Wednesday 10 February 2010

flattr



We first got the Internet in our house in about 1996 – a 2kb/s dial-up. By the late 90's it became evident to me that what had essentially been simply e-mail (at 2kb even browsing for text information just wasn't time efficient) was evolving. The public gaze had turned to Silicon Valley and the Dot Com boom, with an expectation that what was going on there was going to revolutionise... something. Oddly, even though people began to speak openly about the Internet Revolution (also Digital Revolution) and already refer to it in its historical context next to the Industrial Revolution, what this so-called revolution was overturning remained obscure and indeterminate.

The Dot Com Bubble can be largely attributed to the failure of these web companies to find a convincing way to make money from the Internet – the sentiment that "everything on the Internet should be free" had already taken deep roots. The Internet failed to fit into a market-based capitalist system because the fundamental basis of producing valuable information for free was economically nonsensical. And yet it exists. Further, today you can't stop people from doing it – as I am right now in this blog post.

So for several years the struggle to find a way to make money from the web continued, culminating in web2.0 and an acceptance that the only way to make money was from advertising. Simultaneously to this was a sharp rise in Internet piracy as peer-to-peer filesharing networks (napster, kazaa + limewire will always hold a special place in my heart) began to become endemic. But the direct sharing of files had its problems, it relied on parties being connected directly to each other for as long as the download took to complete, which could be quite a while back then. In the early 2000's the other major problem was the great inequality in Internet speeds – my own connection had barely gone up (~25kb/s) while those in the States and Japan had greatly improved.

The invention of large online storage hosts (rapidshare, megaupload, etc) largely solved these problems. However, I feel it was the torrent that really revolutionised peer-to-peer sharing (a torrent works by dividing a file into, say, 1000 pieces and then allowing a user to download multiple pieces from multiple users, effectively multiplying the speed of the download, and removing a dependence on the downloader of remaining connected to a stable uploader).

Flattr comes from the creators of the infamous Pirate Bay (one of the largest torrent sites) and I think its power to shape the future of the web (either directly, or through copy-cat and subsequent developments of the idea) is obvious. With all this talk about the death of the newspaper, I wonder if the fate of the print-media isn't going to be some sort of Flattr future, where content producers are equalised, where a good blogger can earn as much as a NYT writer...

There's a speculation on the new now for you.

1 comment:

  1. "I wonder if the fate of the print-media isn't going to be some sort of Flattr future, where content producers are equalised, where a good blogger can earn as much as a NYT writer..."

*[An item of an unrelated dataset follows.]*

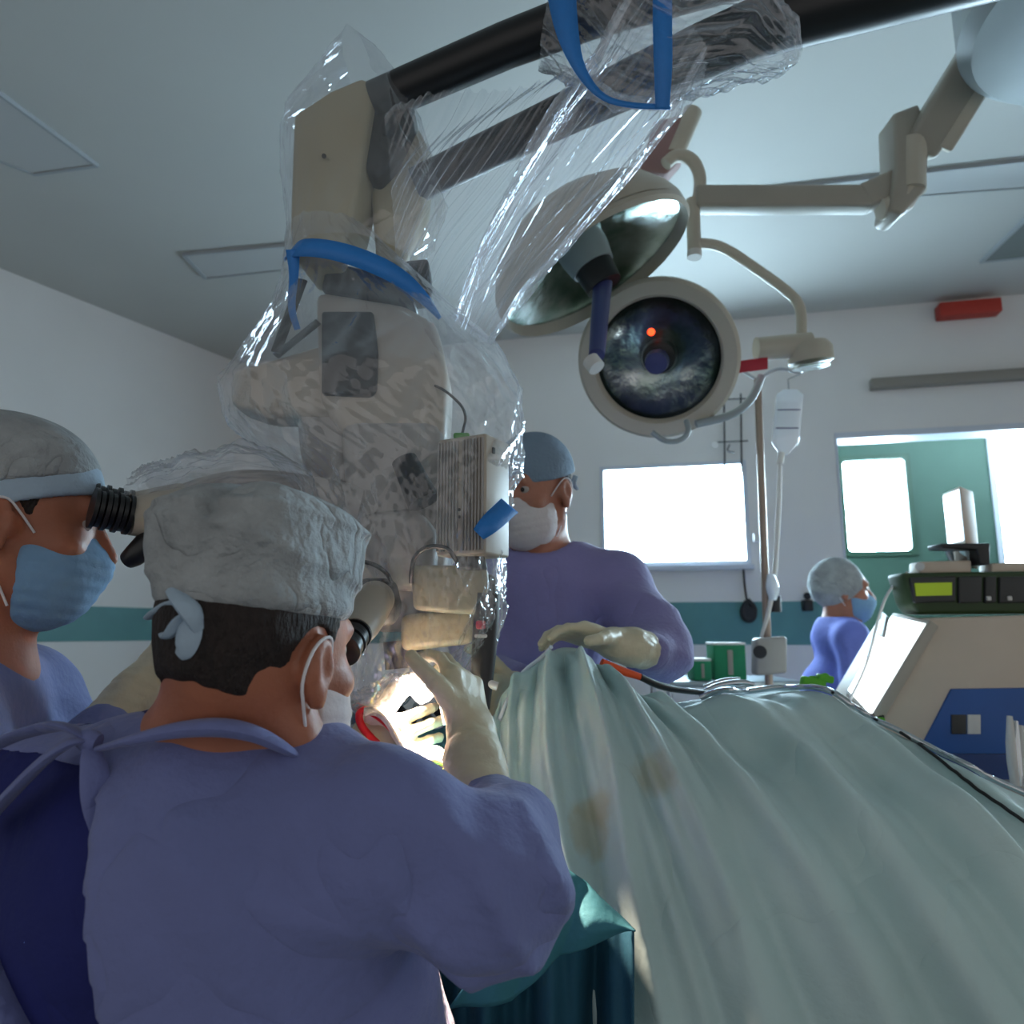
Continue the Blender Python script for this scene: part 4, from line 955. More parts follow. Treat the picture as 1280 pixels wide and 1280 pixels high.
# ---------------------------------------------------------------- clear film over the microscope
FILM = plastic_film('clear_film', lo=.12, hi=.66, scale=5, stretch=(1,1,.5), bump=.8, milk=.34, rough=.10)
FILM2 = plastic_film('clear_film_taut', lo=.10, hi=.70, scale=4, stretch=(1.4,1.4,.4), bump=.7, milk=.32, rough=.09)
def pleat(a, t, seed, amp, n):
    r = np.random.RandomState(seed); o = 0
    for i in range(n):
        k = r.randint(5, 22); o += (1-abs(math.sin(k*.5*a+r.rand()*6.28+(r.rand()-.5)*9*t+1.2*math.sin(3.1*t+r.rand()*6))))**3*(.5+r.rand())
    return amp*(o/n-.25)
def film():
    c0 = P(470,560,1.13); T = thing('sterile_film_cover', 'wrinkled clear plastic cover draped over microscope head and boom with blue tapes', 'plastic cover', (c0.x, c0.y, 1.1))
    # bag over the head
    rows = [(300,358,474,1.15,.09),(330,356,505,1.15,.10),(360,353,540,1.15,.11),(395,340,575,1.15,.12),(440,308,628,1.14,.14),(490,274,656,1.12,.16),(535,285,658,1.12,.16),(590,352,656,1.11,.15),(615,372,640,1.11,.14),(660,385,636,1.10,.13),(730,392,634,1.09,.125),(790,398,630,1.08,.12),(830,398,622,1.08,.11),(866,404,600,1.09,.10)]
    vv = [r[0] for r in rows]
    def bag(s, t):
        v = 300+566*t; g = [float(np.interp(v, vv, [r[i] for r in rows])) for i in range(1, 5)]
        a = 2*PI*s
        wob_ = (26*pleat(a, t*2, 5, 1.0, 4)+16*pleat(2*a+5*t, t*3, 15, 1.0, 5)+8*pleat(3*a-9*t, t*5, 25, 1.0, 5))*(.45+.8*t)
        hw = (g[1]-g[0])/2+wob_*.6-2; cx = (g[0]+g[1])/2
        vt = v-(32*max(0, math.cos(a))*max(0, (t-.75)/.25))+6*math.sin(3*a+1)*max(0,(t-.8)/.2)   # hem rises on the right
        u = cx+hw*math.cos(a); y = g[2]+(g[3]+.0011*wob_)*math.sin(a)
        q = P(u, vt, g[2]); q2 = P(u, vt, g[2]); return V(q.x, y, q.z)
    def floor_(s, t):
        e = bag(s, 1.0); c_ = P(515, 838, 1.08); k = 1-.82*t; w_ = .012*math.sin(9*s*6.283+4*t)*t*(1-t)*4+.010*pleat(12*s+5*t, t, 77, 1, 5)
        return c_.lerp(e, k)+V(0, 0, -.022*math.sin(PI*min(1, t*1.1))+w_)
    m = MB(); m.grid(floor_, 220, 60); m.build('bag_hem', FILM2, T, angle=180)
    m = MB(); m.grid(bag, 260, 200); m.build('head_bag', FILM, T, angle=180)
    # sleeve round the elbow housing
    rows2 = [(88,430,470),(100,405,500),(150,352,530),(200,349,545),(250,352,560),(300,357,545),(330,357,520)]
    def slv(s, t):
        v = 88+242*t; L_ = float(np.interp(v, [r[0] for r in rows2], [r[1] for r in rows2])); R_ = float(np.interp(v, [r[0] for r in rows2], [r[2] for r in rows2]))
        a = 2*PI*s; wv = pleat(a, t*2, 11, 9, 6); cx = (L_+R_)/2; hw = (R_-L_)/2+wv-3
        q = P(cx+hw*math.cos(a), v, 1.15); return V(q.x, 1.16+(.11+.0006*wv)*math.sin(a), q.z)
    m = MB(); m.grid(slv, 160, 120); m.build('elbow_sleeve', FILM, T, angle=180)
    # gathered bundle that runs from the boom down to the bag
    pth = [P(830,40,1.0), P(795,110,1.02), P(735,190,1.05), P(680,265,1.08), P(625,345,1.10), P(590,415,1.12)]; rad = [.080,.082,.080,.066,.050,.036]
    def bez(t):
        k = t*(len(pth)-1); i = min(int(k), len(pth)-2); f = k-i; return pth[i].lerp(pth[i+1], f), rad[i]*(1-f)+rad[i+1]*f
    ax = (pth[-1]-pth[0]).normalized(); b1 = ax.cross(V(0,1,0)).normalized(); b2 = b1.cross(ax)
    def bund(s, t):
        c, r = bez(t); a = 2*PI*s; tw = a+.9*t
        rr = r*(1+.0+pleat(tw, t*.5, 23, .55, 7)); return c+(b1*math.cos(a)+b2*math.sin(a)*.8)*rr
    m = MB(); m.grid(bund, 300, 90); m.build('gathered_sleeve', FILM2, T, angle=180)
    # loose web between elbow, boom and bundle
    c00, c10, c11, c01 = P(486,160,1.10), P(745,100,1.03), P(610,400,1.10), P(500,345,1.12)
    def web(s, t):
        q = (c00.lerp(c10, s)).lerp(c01.lerp(c11, s), t)
        d = .014*math.sin(7*s+9*t+2*math.sin(5*t))+.030*pleat(3.5*s+2*t, s*.5, 31, 1, 4)
        return q+V(0, -.04-d, d*.2)
    m = MB(); m.grid(web, 160, 160); m.build('loose_web', FILM2, T, angle=180)
    # loose wrap on the boom
    p2 = [P(690,10,1.02), P(760,35,1.0), P(840,60,.98), P(930,40,.97), P(985,58,.96), P(1000,70,.955)]; r2 = [.085,.105,.085,.075,.04,.01]
    def wr(s, t):
        k = t*(len(p2)-1); i = min(int(k), len(p2)-2); f = k-i; c = p2[i].lerp(p2[i+1], f); r = r2[i]*(1-f)+r2[i+1]*f; a = 2*PI*s
        rr = r*(1+pleat(a+t, t*3, 41, .6, 6)); return c+V(.25*math.cos(a)*rr, math.sin(a)*rr*.9, math.cos(a)*rr)
    m = MB(); m.grid(wr, 180, 90); m.build('boom_wrap', FILM, T, angle=180)
    # film along the observer tube
    p3 = [P(170,622,.95), P(230,608,1.03), P(300,592,1.07), P(390,596,1.11)]
    def ob(s, t):
        k = t*(len(p3)-1); i = min(int(k), len(p3)-2); f = k-i; c = p3[i].lerp(p3[i+1], f); a = 2*PI*s
        rr = (.034+.010*math.sin(PI*t))*(1-.75*max(0, (t-.8)/.2))*(1+pleat(a, t*1.5, 43, .38, 3)+.08*math.sin(t*23+a*2)+.05*math.sin(t*47-a*3)); return c+V(0, math.sin(a)*rr, math.cos(a)*rr)
    m = MB(); m.grid(ob, 140, 160); m.build('tube_sleeve', FILM, T, angle=180)
    # blue adhesive tapes
    def band(pts, wd, name='tape_band', dr=None):
        pts = [Vector(p) for p in pts]
        for _ in range(2):
            q = [pts[0]]; w2 = [wd[0]]
            for i in range(len(pts)-1): q += [pts[i].lerp(pts[i+1], .25), pts[i].lerp(pts[i+1], .75)]; w2 += [wd[i]*.75+wd[i+1]*.25, wd[i]*.25+wd[i+1]*.75]
            q.append(pts[-1]); w2.append(wd[-1]); pts, wd = q, w2
        vs = []
        for i, p in enumerate(pts):
            tg = (pts[min(i+1, len(pts)-1)]-pts[max(i-1, 0)]).normalized(); sd = tg.cross(V(0,1,0)).normalized() if dr is None else Vector(dr)
            vs += [p-sd*wd[i]*.5, p+sd*wd[i]*.5]
        MB().add(vs, [[2*i, 2*i+1, 2*i+3, 2*i+2] for i in range(len(pts)-1)]).build(name, 'tape', T, thick=.0012, angle=180)
    band([P(361,322,1.13), P(364,310,1.05), P(400,309,1.03), P(445,320,1.03), P(495,342,1.04), P(530,372,1.06), P(550,398,1.09)], [.020,.030,.031,.032,.030,.020,.006])
    band([P(366,312,1.05), P(368,345,1.06), P(363,385,1.08), P(372,412,1.10)], [.022,.014,.012,.010])
    band([P(700,-25,.93), P(707,35,.93), P(722,85,.935), P(750,122,.94), P(785,132,.94), P(838,134,.94)], [.046,.036,.018,.010,.009,.008])
    band([P(828,-30,.91), P(828,30,.91), P(829,85,.92), P(828,136,.94)], [.028,.028,.027,.020])
    band([P(598,668,.985), P(612,655,.99), P(637,632,1.03)], [.020,.030,.032])
film()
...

    I sure hope so. Although that could simply mean that it goes the other way and a NYTs writer makes what we make blogging...

    Maybe, beyond making money, some people will start taking all this free information and making it more useful on a local scale. In other words, money could become less important in our day-to-day lives as we learn to make things or borrow things from the communities around us.

    Instead of buying a new iphone, you upgrade your old one yourself or build your own plug-ins / hacks to keep it current... When it short-circuits, you fix it yourself, etc. Maybe this is all just wishful thinking, though. It would be far from an idyllic situation, but might not be so bad.